> Aim of the exercise: Print the entries verbatim, leaving out the images they contain.

> Excerpted records:
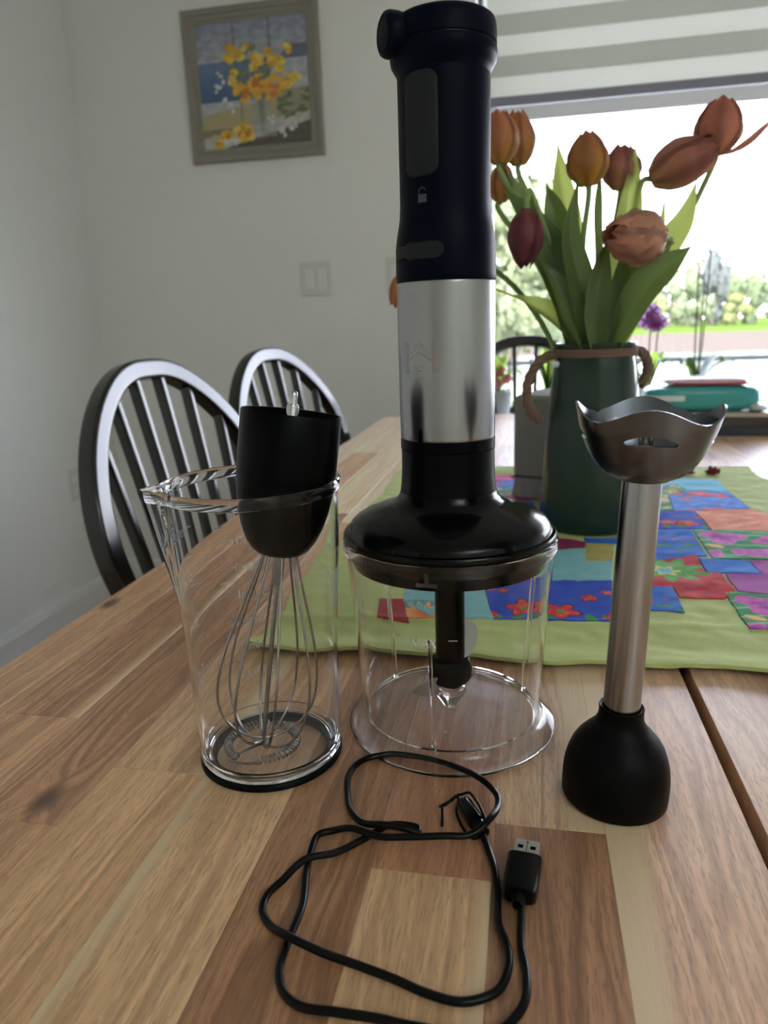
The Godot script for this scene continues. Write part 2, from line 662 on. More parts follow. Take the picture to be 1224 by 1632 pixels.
func build_window() -> void:
	var z := WALL_Z
	var w := struct("window_1", boxes([
		[Vector3(WX0, WY0, z - 0.11), Vector3(WX0 + 0.012, WY1, z - 0.05)], [Vector3(WX1 - 0.012, WY0, z - 0.11), Vector3(WX1, WY1, z - 0.05)],
		[Vector3(WX0, WY0, z - 0.11), Vector3(WX1, WY0 + 0.024, z - 0.05)], [Vector3(WX0, WY1 - 0.03, z - 0.11), Vector3(WX1, WY1, z - 0.05)]], 0.002), M.frame_dark, "wide window with a slim dark frame behind the tulips")
	part(w, "sash", boxes([
		[Vector3(WX0 + 0.012, WY0 + 0.024, z - 0.10), Vector3(WX0 + 0.05, WY1 - 0.03, z - 0.06)], [Vector3(WX1 - 0.05, WY0 + 0.024, z - 0.10), Vector3(WX1 - 0.012, WY1 - 0.03, z - 0.06)],
		[Vector3(WX0 + 0.05, WY1 - 0.07, z - 0.10), Vector3(WX1 - 0.05, WY1 - 0.03, z - 0.06)]], 0.003), M.trim)
	part(w, "pane", box(Vector3(WX0 + 0.05, WY0 + 0.024, z - 0.083), Vector3(WX1 - 0.05, WY1 - 0.07, z - 0.077)), M.pane)
	struct("trim_1", boxes([
		[Vector3(WX0 - 0.07, WY0 - 0.02, z), Vector3(WX0, WY1 + 0.07, z + 0.018)], [Vector3(WX1, WY0 - 0.02, z), Vector3(WX1 + 0.07, WY1 + 0.07, z + 0.018)],
		[Vector3(WX0, WY1, z), Vector3(WX1, WY1 + 0.07, z + 0.018)]], 0.003), M.trim, "white window casing")
	struct("trim_2", box(Vector3(WX0 - 0.08, WY0 - 0.03, z - 0.05), Vector3(WX1 + 0.08, WY0, z + 0.16), 0.004), M.trim, "white window sill behind the table")
	# zebra roller blind: alternating sheer and dense bands above a bottom bar
	var b := thing("roller_blind", "white zebra roller blind with grey and pale bands hanging halfway down the window", "blind", Vector3(0, 0, z + 0.055))
	var light := mat(rgb(246, 246, 238), 0.8)
	light.backlight_enabled = true
	light.backlight = Color(0.76, 0.755, 0.74)
	var grey := mat(rgb(206, 208, 198), 0.85)
	grey.backlight_enabled = true
	grey.backlight = Color(0.64, 0.64, 0.62)
	var lilac := mat(rgb(150, 150, 162), 0.7)
	lilac.backlight_enabled = true
	lilac.backlight = Color(0.3, 0.3, 0.33)
	var bar := mat(rgb(246, 247, 248), 0.5)
	bar.backlight_enabled = true
	bar.backlight = Color(0.5, 0.5, 0.51)
	var bx0 := WX0 + 0.035
	var bx1 := WX1 - 0.03
	var y := 1.672
	for k in 12:
		var hgt := 0.028 if k == 0 else 0.0565
		if y > WY1: break
		part(b, "fabric_band", box(Vector3(bx0, y, 0.0 if k % 2 == 1 else 0.0012), Vector3(bx1, minf(y + hgt + 0.0008, WY1 + 0.02), 0.0016 if k % 2 == 1 else 0.0026)), lilac if k == 0 else (light if k % 2 == 1 else grey))
		y += hgt
	part(b, "bottom_bar", sweep(PackedVector3Array([Vector3(bx0, 1.6495, 0.001), Vector3(bx1, 1.6495, 0.001)]), super2(0.009, 0.0215, 24), Vector3.UP), bar)
	part(b, "headrail", box(Vector3(bx0, WY1 - 0.02, -0.03), Vector3(bx1, WY1 + 0.06, 0.04), 0.006), M.trim)

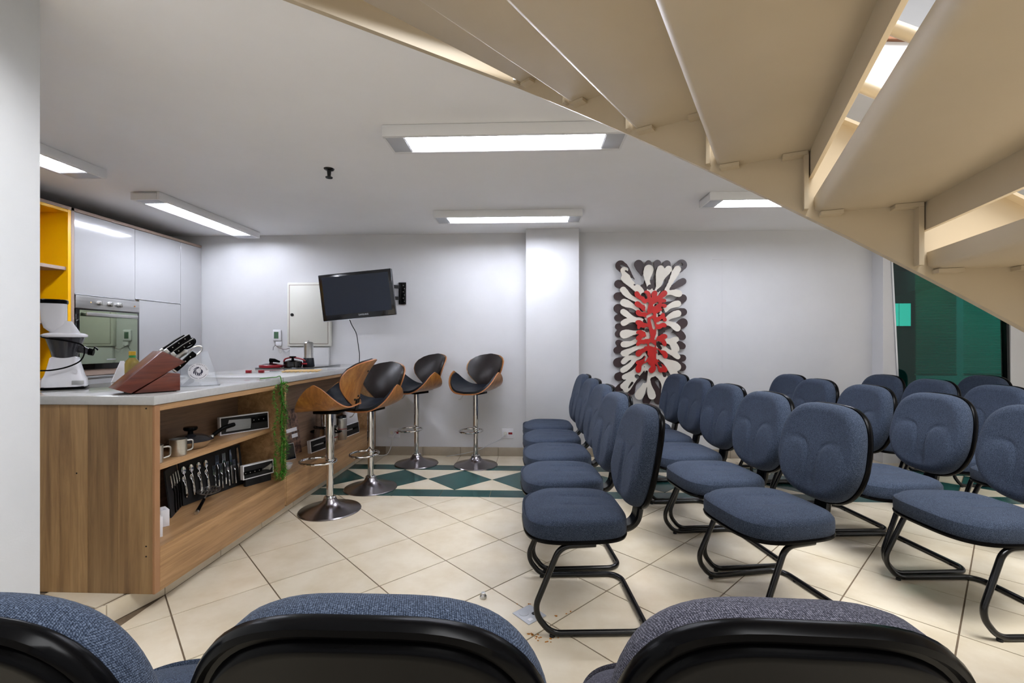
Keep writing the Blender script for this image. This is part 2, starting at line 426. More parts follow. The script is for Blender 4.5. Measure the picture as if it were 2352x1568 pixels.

> Response to the exercise:
The Godot script for this scene continues. Write part 2, from line 662 on. More parts follow. Take the picture to be 1224 by 1632 pixels.
func build_window() -> void:
	var z := WALL_Z
	var w := struct("window_1", boxes([
		[Vector3(WX0, WY0, z - 0.11), Vector3(WX0 + 0.012, WY1, z - 0.05)], [Vector3(WX1 - 0.012, WY0, z - 0.11), Vector3(WX1, WY1, z - 0.05)],
		[Vector3(WX0, WY0, z - 0.11), Vector3(WX1, WY0 + 0.024, z - 0.05)], [Vector3(WX0, WY1 - 0.03, z - 0.11), Vector3(WX1, WY1, z - 0.05)]], 0.002), M.frame_dark, "wide window with a slim dark frame behind the tulips")
	part(w, "sash", boxes([
		[Vector3(WX0 + 0.012, WY0 + 0.024, z - 0.10), Vector3(WX0 + 0.05, WY1 - 0.03, z - 0.06)], [Vector3(WX1 - 0.05, WY0 + 0.024, z - 0.10), Vector3(WX1 - 0.012, WY1 - 0.03, z - 0.06)],
		[Vector3(WX0 + 0.05, WY1 - 0.07, z - 0.10), Vector3(WX1 - 0.05, WY1 - 0.03, z - 0.06)]], 0.003), M.trim)
	part(w, "pane", box(Vector3(WX0 + 0.05, WY0 + 0.024, z - 0.083), Vector3(WX1 - 0.05, WY1 - 0.07, z - 0.077)), M.pane)
	struct("trim_1", boxes([
		[Vector3(WX0 - 0.07, WY0 - 0.02, z), Vector3(WX0, WY1 + 0.07, z + 0.018)], [Vector3(WX1, WY0 - 0.02, z), Vector3(WX1 + 0.07, WY1 + 0.07, z + 0.018)],
		[Vector3(WX0, WY1, z), Vector3(WX1, WY1 + 0.07, z + 0.018)]], 0.003), M.trim, "white window casing")
	struct("trim_2", box(Vector3(WX0 - 0.08, WY0 - 0.03, z - 0.05), Vector3(WX1 + 0.08, WY0, z + 0.16), 0.004), M.trim, "white window sill behind the table")
	# zebra roller blind: alternating sheer and dense bands above a bottom bar
	var b := thing("roller_blind", "white zebra roller blind with grey and pale bands hanging halfway down the window", "blind", Vector3(0, 0, z + 0.055))
	var light := mat(rgb(246, 246, 238), 0.8)
	light.backlight_enabled = true
	light.backlight = Color(0.76, 0.755, 0.74)
	var grey := mat(rgb(206, 208, 198), 0.85)
	grey.backlight_enabled = true
	grey.backlight = Color(0.64, 0.64, 0.62)
	var lilac := mat(rgb(150, 150, 162), 0.7)
	lilac.backlight_enabled = true
	lilac.backlight = Color(0.3, 0.3, 0.33)
	var bar := mat(rgb(246, 247, 248), 0.5)
	bar.backlight_enabled = true
	bar.backlight = Color(0.5, 0.5, 0.51)
	var bx0 := WX0 + 0.035
	var bx1 := WX1 - 0.03
	var y := 1.672
	for k in 12:
		var hgt := 0.028 if k == 0 else 0.0565
		if y > WY1: break
		part(b, "fabric_band", box(Vector3(bx0, y, 0.0 if k % 2 == 1 else 0.0012), Vector3(bx1, minf(y + hgt + 0.0008, WY1 + 0.02), 0.0016 if k % 2 == 1 else 0.0026)), lilac if k == 0 else (light if k % 2 == 1 else grey))
		y += hgt
	part(b, "bottom_bar", sweep(PackedVector3Array([Vector3(bx0, 1.6495, 0.001), Vector3(bx1, 1.6495, 0.001)]), super2(0.009, 0.0215, 24), Vector3.UP), bar)
	part(b, "headrail", box(Vector3(bx0, WY1 - 0.02, -0.03), Vector3(bx1, WY1 + 0.06, 0.04), 0.006), M.trim)

Keep writing the Blender script for this image. This is part 2, starting at line 426. More parts follow. The script is for Blender 4.5. Measure the picture as if it were 2352x1568 pixels.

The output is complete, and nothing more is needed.